# start of Information supplied
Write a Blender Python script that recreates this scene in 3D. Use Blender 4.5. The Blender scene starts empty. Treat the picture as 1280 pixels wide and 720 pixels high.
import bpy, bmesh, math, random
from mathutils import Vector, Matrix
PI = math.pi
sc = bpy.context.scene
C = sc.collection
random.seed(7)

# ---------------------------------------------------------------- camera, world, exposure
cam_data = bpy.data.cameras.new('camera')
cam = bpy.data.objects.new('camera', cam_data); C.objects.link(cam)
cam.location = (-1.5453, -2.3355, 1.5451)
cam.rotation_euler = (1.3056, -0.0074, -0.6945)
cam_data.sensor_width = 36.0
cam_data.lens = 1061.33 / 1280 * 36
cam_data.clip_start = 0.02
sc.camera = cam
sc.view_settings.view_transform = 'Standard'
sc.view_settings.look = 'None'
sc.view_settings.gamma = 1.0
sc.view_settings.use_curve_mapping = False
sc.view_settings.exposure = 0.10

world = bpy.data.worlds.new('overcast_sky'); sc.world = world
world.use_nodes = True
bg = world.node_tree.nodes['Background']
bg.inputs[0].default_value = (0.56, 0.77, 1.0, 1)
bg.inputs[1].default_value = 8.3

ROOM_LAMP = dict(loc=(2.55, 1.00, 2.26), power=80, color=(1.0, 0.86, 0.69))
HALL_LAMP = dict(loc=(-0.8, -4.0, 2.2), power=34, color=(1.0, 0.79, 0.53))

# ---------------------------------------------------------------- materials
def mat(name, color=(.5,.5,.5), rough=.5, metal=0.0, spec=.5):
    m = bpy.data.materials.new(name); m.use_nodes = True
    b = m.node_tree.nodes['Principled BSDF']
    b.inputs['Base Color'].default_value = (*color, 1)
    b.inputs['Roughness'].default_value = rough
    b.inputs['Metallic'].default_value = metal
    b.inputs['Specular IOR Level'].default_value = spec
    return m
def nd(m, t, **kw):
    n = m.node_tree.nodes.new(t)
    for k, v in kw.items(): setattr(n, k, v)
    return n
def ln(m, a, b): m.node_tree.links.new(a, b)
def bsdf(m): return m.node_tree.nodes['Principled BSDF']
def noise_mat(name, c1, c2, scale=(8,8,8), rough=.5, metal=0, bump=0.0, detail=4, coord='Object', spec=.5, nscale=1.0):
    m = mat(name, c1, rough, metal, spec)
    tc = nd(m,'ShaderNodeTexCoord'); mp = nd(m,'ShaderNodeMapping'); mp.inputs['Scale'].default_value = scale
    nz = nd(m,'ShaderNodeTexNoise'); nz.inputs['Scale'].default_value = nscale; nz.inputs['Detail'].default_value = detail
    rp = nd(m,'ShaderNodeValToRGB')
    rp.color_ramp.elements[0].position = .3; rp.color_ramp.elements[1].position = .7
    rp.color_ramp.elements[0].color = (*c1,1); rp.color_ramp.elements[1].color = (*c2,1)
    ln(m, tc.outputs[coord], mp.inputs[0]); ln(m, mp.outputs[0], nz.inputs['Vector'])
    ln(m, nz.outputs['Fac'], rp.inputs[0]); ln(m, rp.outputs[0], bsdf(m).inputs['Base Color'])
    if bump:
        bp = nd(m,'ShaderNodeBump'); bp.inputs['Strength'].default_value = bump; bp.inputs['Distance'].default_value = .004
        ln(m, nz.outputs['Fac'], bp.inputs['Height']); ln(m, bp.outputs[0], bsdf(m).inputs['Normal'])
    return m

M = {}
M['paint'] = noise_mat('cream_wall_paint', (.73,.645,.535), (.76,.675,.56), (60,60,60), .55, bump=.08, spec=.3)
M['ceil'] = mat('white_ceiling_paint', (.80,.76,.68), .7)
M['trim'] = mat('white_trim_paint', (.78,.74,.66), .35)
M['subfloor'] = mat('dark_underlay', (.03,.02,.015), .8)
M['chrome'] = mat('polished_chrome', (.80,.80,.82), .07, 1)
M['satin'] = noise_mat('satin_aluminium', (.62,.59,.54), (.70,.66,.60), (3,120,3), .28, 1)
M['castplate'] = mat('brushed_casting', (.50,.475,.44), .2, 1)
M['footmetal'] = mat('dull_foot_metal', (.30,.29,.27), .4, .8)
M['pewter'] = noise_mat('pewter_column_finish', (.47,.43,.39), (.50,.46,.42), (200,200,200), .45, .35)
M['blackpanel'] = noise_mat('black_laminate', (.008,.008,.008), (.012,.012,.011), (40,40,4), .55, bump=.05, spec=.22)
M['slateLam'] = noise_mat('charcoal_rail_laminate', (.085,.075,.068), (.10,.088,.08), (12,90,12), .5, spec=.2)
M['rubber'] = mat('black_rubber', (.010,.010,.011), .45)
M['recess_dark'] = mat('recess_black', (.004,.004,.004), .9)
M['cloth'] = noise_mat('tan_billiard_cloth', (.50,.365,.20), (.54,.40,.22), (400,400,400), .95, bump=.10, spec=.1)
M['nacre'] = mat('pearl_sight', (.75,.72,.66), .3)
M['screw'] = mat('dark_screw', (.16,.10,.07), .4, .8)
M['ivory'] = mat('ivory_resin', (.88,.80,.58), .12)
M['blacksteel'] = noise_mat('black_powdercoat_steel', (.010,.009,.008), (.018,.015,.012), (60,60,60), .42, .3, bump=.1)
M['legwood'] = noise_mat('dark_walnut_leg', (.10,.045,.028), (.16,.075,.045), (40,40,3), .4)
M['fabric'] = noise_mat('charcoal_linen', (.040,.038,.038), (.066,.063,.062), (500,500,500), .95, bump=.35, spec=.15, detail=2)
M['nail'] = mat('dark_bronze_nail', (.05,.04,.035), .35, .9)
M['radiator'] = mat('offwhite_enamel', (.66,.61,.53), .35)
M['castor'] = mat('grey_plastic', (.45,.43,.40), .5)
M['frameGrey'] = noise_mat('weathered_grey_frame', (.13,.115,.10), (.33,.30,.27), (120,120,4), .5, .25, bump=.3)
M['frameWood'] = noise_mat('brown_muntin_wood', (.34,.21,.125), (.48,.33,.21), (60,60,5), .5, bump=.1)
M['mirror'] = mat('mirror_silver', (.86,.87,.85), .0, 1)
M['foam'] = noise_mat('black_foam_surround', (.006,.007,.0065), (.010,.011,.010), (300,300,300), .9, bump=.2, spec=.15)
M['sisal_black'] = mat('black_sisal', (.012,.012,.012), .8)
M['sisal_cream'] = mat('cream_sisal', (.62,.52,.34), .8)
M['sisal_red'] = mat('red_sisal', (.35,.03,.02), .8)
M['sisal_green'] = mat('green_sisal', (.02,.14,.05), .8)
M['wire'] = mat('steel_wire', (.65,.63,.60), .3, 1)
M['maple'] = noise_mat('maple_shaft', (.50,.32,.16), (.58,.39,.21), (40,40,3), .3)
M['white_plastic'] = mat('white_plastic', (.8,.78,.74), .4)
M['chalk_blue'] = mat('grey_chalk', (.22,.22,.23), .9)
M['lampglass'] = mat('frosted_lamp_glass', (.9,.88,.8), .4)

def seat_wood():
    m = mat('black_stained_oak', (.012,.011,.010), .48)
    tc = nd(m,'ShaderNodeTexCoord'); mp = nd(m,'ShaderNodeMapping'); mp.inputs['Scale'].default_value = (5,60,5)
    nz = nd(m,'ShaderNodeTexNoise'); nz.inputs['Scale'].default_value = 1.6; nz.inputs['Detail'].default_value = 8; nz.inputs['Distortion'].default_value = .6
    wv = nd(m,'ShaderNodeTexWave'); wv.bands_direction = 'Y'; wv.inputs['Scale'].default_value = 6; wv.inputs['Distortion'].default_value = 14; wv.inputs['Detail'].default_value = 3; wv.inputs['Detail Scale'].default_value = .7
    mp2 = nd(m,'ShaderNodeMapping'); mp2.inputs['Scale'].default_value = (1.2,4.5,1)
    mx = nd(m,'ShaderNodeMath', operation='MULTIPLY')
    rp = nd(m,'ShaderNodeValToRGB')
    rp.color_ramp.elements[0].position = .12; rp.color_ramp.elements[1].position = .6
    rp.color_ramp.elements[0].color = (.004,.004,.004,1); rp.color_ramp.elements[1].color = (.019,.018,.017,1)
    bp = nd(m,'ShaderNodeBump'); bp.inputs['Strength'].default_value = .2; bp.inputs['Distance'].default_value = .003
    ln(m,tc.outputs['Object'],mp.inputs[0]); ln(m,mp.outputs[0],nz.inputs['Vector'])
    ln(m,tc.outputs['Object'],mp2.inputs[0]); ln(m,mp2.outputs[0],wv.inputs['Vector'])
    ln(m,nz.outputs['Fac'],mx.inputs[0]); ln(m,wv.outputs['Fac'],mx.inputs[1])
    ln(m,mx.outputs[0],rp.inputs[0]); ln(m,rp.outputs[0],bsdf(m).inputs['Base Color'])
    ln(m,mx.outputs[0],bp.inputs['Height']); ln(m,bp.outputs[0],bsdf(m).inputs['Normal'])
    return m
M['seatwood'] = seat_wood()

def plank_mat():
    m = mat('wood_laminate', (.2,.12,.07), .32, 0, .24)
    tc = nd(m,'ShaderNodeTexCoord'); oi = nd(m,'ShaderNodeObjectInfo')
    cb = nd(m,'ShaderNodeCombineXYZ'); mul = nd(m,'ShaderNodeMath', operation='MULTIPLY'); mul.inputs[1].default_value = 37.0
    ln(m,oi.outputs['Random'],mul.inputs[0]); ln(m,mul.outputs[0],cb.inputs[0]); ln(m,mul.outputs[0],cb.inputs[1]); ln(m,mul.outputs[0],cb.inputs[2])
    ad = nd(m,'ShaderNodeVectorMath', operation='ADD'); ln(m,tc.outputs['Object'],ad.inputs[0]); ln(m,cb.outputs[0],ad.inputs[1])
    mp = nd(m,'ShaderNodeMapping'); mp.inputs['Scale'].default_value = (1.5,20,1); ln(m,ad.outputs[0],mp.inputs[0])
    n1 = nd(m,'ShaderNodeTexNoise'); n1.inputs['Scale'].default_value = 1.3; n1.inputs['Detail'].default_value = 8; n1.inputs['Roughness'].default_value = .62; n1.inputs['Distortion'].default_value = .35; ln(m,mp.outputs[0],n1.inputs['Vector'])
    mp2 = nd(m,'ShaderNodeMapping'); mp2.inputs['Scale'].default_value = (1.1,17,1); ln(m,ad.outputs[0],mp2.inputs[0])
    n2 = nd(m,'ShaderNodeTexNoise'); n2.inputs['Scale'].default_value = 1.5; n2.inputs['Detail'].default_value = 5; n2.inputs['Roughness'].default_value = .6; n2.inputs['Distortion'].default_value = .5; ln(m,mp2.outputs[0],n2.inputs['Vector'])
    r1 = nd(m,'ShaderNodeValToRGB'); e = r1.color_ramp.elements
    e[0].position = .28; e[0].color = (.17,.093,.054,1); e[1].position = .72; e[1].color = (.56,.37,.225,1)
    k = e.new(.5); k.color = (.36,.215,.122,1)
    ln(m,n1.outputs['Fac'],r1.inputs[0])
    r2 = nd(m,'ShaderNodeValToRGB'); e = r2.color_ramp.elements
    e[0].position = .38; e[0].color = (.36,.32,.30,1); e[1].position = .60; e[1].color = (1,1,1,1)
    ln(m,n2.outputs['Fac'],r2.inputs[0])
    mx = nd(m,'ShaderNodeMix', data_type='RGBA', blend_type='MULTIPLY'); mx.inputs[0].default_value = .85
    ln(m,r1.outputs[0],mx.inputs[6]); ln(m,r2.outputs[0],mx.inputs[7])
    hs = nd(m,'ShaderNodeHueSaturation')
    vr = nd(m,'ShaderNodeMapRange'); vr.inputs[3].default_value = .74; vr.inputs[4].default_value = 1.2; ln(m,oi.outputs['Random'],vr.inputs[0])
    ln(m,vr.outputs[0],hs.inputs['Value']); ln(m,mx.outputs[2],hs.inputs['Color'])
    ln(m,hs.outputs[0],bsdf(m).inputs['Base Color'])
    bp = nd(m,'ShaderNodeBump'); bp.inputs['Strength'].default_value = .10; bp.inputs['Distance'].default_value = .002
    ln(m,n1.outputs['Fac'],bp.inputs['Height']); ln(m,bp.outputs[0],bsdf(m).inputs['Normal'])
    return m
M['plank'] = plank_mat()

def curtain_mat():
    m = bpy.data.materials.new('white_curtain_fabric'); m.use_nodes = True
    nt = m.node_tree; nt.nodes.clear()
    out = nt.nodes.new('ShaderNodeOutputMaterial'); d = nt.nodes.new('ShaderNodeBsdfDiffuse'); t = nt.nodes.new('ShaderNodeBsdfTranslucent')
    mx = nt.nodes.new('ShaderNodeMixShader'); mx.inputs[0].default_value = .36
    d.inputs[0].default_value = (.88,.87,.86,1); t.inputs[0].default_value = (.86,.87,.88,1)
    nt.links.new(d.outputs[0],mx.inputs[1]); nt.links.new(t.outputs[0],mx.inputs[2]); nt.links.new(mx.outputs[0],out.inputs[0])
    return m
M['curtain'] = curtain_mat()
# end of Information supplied
From the opening line of the data above through the line that contains "random.seed(7)", please print each line as it stands and only those lines.

Write a Blender Python script that recreates this scene in 3D. Use Blender 4.5. The Blender scene starts empty. Treat the picture as 1280 pixels wide and 720 pixels high.
import bpy, bmesh, math, random
from mathutils import Vector, Matrix
PI = math.pi
sc = bpy.context.scene
C = sc.collection
random.seed(7)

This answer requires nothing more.